## What is asked
Without including the pictures, copy out every line below.

## Data
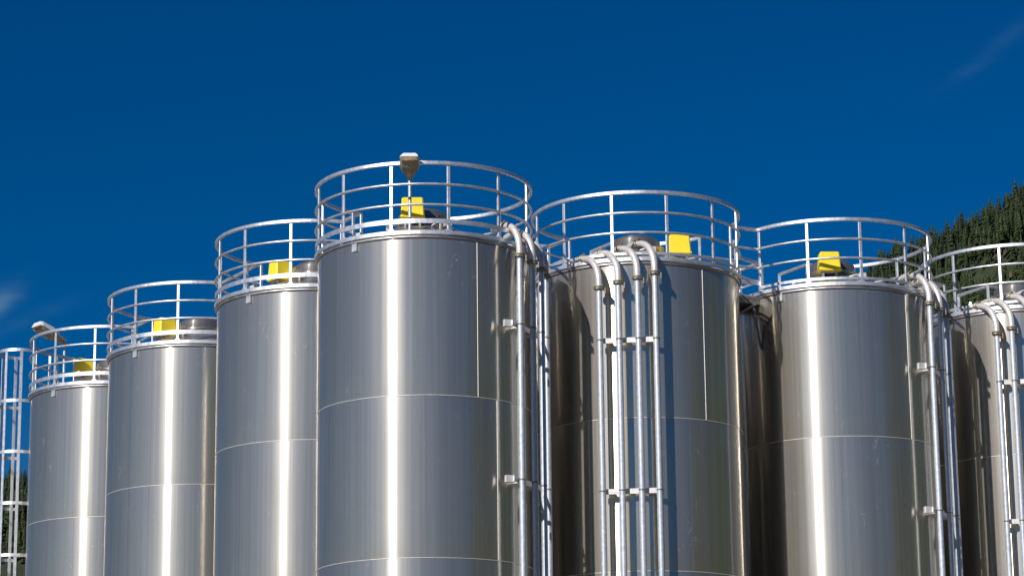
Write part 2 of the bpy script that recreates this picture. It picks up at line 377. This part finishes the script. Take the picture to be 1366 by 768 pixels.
def flange_mesh():
    b = MB(); b.lathe([(0.0, -0.03), (0.085, -0.03), (0.09, -0.026), (0.09, -0.006), (0.078, -0.004), (0.078, 0.004), (0.09, 0.006), (0.09, 0.026), (0.085, 0.03), (0.0, 0.03)], 24)
    for k in range(6):
        a = k * math.pi / 3; b.tube([(0.075 * math.cos(a), 0.075 * math.sin(a), -0.042), (0.075 * math.cos(a), 0.075 * math.sin(a), 0.042)], 0.009, 6)
    b.box((0.1, -0.02, -0.05), 0.02, 0.02, 0.1, 0, 0.003)
    return b.mesh('pipe_flange')
def coupling_mesh():
    b = MB(); b.lathe([(0.055, -0.045), (0.075, -0.04), (0.075, -0.012), (0.066, -0.008), (0.066, 0.008), (0.075, 0.012), (0.075, 0.04), (0.055, 0.045)], 20)
    b.box((0.085, 0, 0), 0.035, 0.045, 0.03, 0, 0.004); b.box((-0.085, 0, 0), 0.035, 0.045, 0.03, 0, 0.004)
    return b.mesh('pipe_coupling')
CL = lambda z: z
def fill_pipe(silo, phi, zf, run, label=None, rp=2.02):
    b = MB(); p0 = Vector(pol(rp, phi, 0)); b.tube([p0 + Vector((0, 0, 0.6)), p0 + Vector((0, 0, zf - 0.03))], 0.05, 16)
    pipe = link('fill_pipe', b.mesh('fill_pipe'), GALV, silo, label=label)
    link('pipe_flange', cached('flange', flange_mesh), FLANGE, pipe, p0 + Vector((0, 0, zf)))
    # elbow rises, leans over the rim and lies down along the roof
    rb = 0.50; pts = [p0 + Vector((0, 0, zf + 0.03)), p0 + Vector((0, 0, zf + 0.09))]; c0 = p0 + Vector((0, 0, zf + 0.09))
    for i in range(1, 15):
        a = rad(84) * i / 14; pts.append(c0 + U * rb * (1 - math.cos(a)) + Vector((0, 0, rb * math.sin(a))))
    b = MB(); b.tube(pts, 0.057, 16); link('pipe_elbow', b.mesh('pipe_elbow'), CREAM, pipe)
    d = (pts[-1] - pts[-2]).normalized(); e = pts[-1]
    cpl = link('pipe_coupling', cached('coupling', coupling_mesh), FLANGE, pipe, e + d * 0.03)
    cpl.rotation_mode = 'QUATERNION'; cpl.rotation_quaternion = d.to_track_quat('Z', 'X')
    b = MB(); b.tube([e + d * 0.05, e + d * 0.14, e + d * 0.14 + U * run * 0.5 + Vector((0, 0, 0.0)), e + d * 0.14 + U * run + Vector((0, 0, -0.02))], 0.055, 14)
    link('roof_pipe', b.mesh('roof_pipe'), CREAM, pipe)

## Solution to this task
Write part 2 of the bpy script that recreates this picture. It picks up at line 377. This part finishes the script. Take the picture to be 1366 by 768 pixels.
def flange_mesh():
    b = MB(); b.lathe([(0.0, -0.03), (0.085, -0.03), (0.09, -0.026), (0.09, -0.006), (0.078, -0.004), (0.078, 0.004), (0.09, 0.006), (0.09, 0.026), (0.085, 0.03), (0.0, 0.03)], 24)
    for k in range(6):
        a = k * math.pi / 3; b.tube([(0.075 * math.cos(a), 0.075 * math.sin(a), -0.042), (0.075 * math.cos(a), 0.075 * math.sin(a), 0.042)], 0.009, 6)
    b.box((0.1, -0.02, -0.05), 0.02, 0.02, 0.1, 0, 0.003)
    return b.mesh('pipe_flange')
def coupling_mesh():
    b = MB(); b.lathe([(0.055, -0.045), (0.075, -0.04), (0.075, -0.012), (0.066, -0.008), (0.066, 0.008), (0.075, 0.012), (0.075, 0.04), (0.055, 0.045)], 20)
    b.box((0.085, 0, 0), 0.035, 0.045, 0.03, 0, 0.004); b.box((-0.085, 0, 0), 0.035, 0.045, 0.03, 0, 0.004)
    return b.mesh('pipe_coupling')
CL = lambda z: z
def fill_pipe(silo, phi, zf, run, label=None, rp=2.02):
    b = MB(); p0 = Vector(pol(rp, phi, 0)); b.tube([p0 + Vector((0, 0, 0.6)), p0 + Vector((0, 0, zf - 0.03))], 0.05, 16)
    pipe = link('fill_pipe', b.mesh('fill_pipe'), GALV, silo, label=label)
    link('pipe_flange', cached('flange', flange_mesh), FLANGE, pipe, p0 + Vector((0, 0, zf)))
    # elbow rises, leans over the rim and lies down along the roof
    rb = 0.50; pts = [p0 + Vector((0, 0, zf + 0.03)), p0 + Vector((0, 0, zf + 0.09))]; c0 = p0 + Vector((0, 0, zf + 0.09))
    for i in range(1, 15):
        a = rad(84) * i / 14; pts.append(c0 + U * rb * (1 - math.cos(a)) + Vector((0, 0, rb * math.sin(a))))
    b = MB(); b.tube(pts, 0.057, 16); link('pipe_elbow', b.mesh('pipe_elbow'), CREAM, pipe)
    d = (pts[-1] - pts[-2]).normalized(); e = pts[-1]
    cpl = link('pipe_coupling', cached('coupling', coupling_mesh), FLANGE, pipe, e + d * 0.03)
    cpl.rotation_mode = 'QUATERNION'; cpl.rotation_quaternion = d.to_track_quat('Z', 'X')
    b = MB(); b.tube([e + d * 0.05, e + d * 0.14, e + d * 0.14 + U * run * 0.5 + Vector((0, 0, 0.0)), e + d * 0.14 + U * run + Vector((0, 0, -0.02))], 0.055, 14)
    link('roof_pipe', b.mesh('roof_pipe'), CREAM, pipe)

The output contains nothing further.